Radicalisation AEM

Radicalisation

Case studies with a university student, a computer hacker, and a former drug dealer demonstrate different radicalisation experiences and suggest that radicalisation is not something done to people, but something produced by active participants.

Home-grown terrorism is among the most urgent challenges confronting western societies today. Attempts to understand jihadism often treat this development as a form of political violence, a form of religious extremism, or the result of the manipulation and grooming of vulnerable people. But once we start to explore actual experiences of radicalization we discover a great diversity of experiences, as well as the fact that radicalization is not something done to people, but something produced by active participants.

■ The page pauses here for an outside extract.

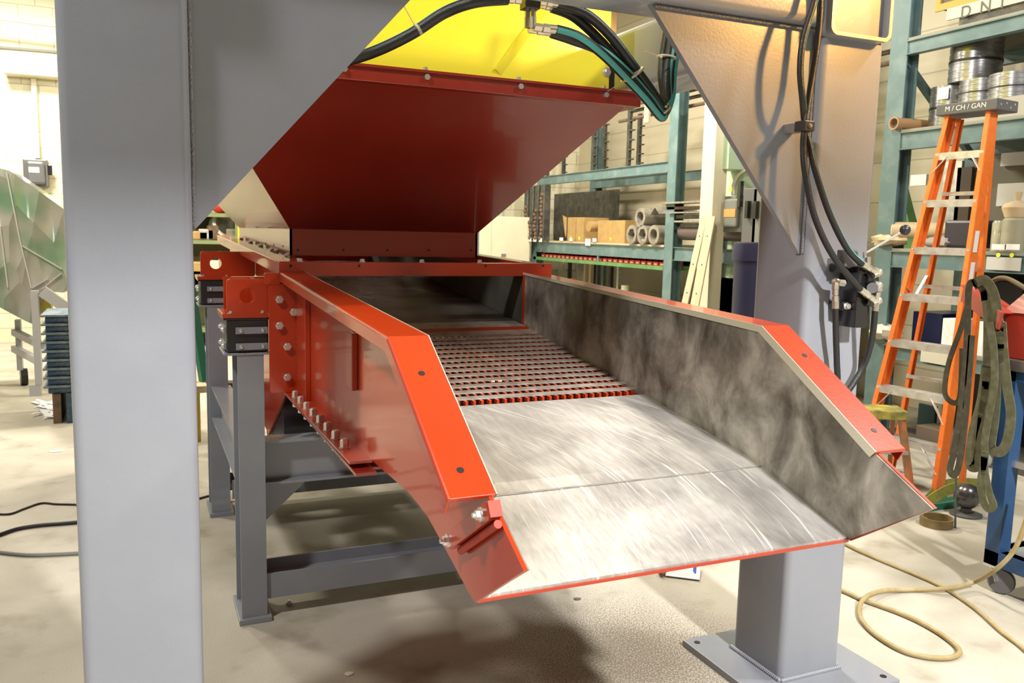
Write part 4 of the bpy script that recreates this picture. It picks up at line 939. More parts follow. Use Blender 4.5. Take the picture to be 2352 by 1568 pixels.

In this presentation Professor Kevin McDonald explores case studies of different radicalization experiences, based on interviews with members of banned organizations and the social media use of British and French young people who travelled to Syria. He focuses on a university student, a computer hacker, and a former drug dealer. These experiences highlight embodied imaginaries more than political ideologies, conspiracy theories more than religion, and suggest new ways to understand and respond to the allure of jihadism as well as other forms of violent extremism.

This event was held at the University of Sydney on Tuesday 26 June 2018.

Speaker

Before joining Middlesex University as Professor of Sociology and Head of the Department of Criminology and Sociology in 2013, Professor Kevin McDonald has held senior academic positions at the University of Melbourne in Australia, the Ecole des Hautes Etudes en Sciences Sociales in Paris, together with a Marie Curie International Fellowship at Goldsmiths College in London.

Fluent in three languages, he is a leader of international research networks around engagement and disengagement from violence, social and religious movements and the construction of civil societies, and the empowering role of digital technologies. He is a facilitator with the UK-based Council for Assisting Refugee Academics, where he has worked on its Iraq Research Fellowship Programme, and is a member of the Australian Attorney General's Countering Violent Extremism Research Panel.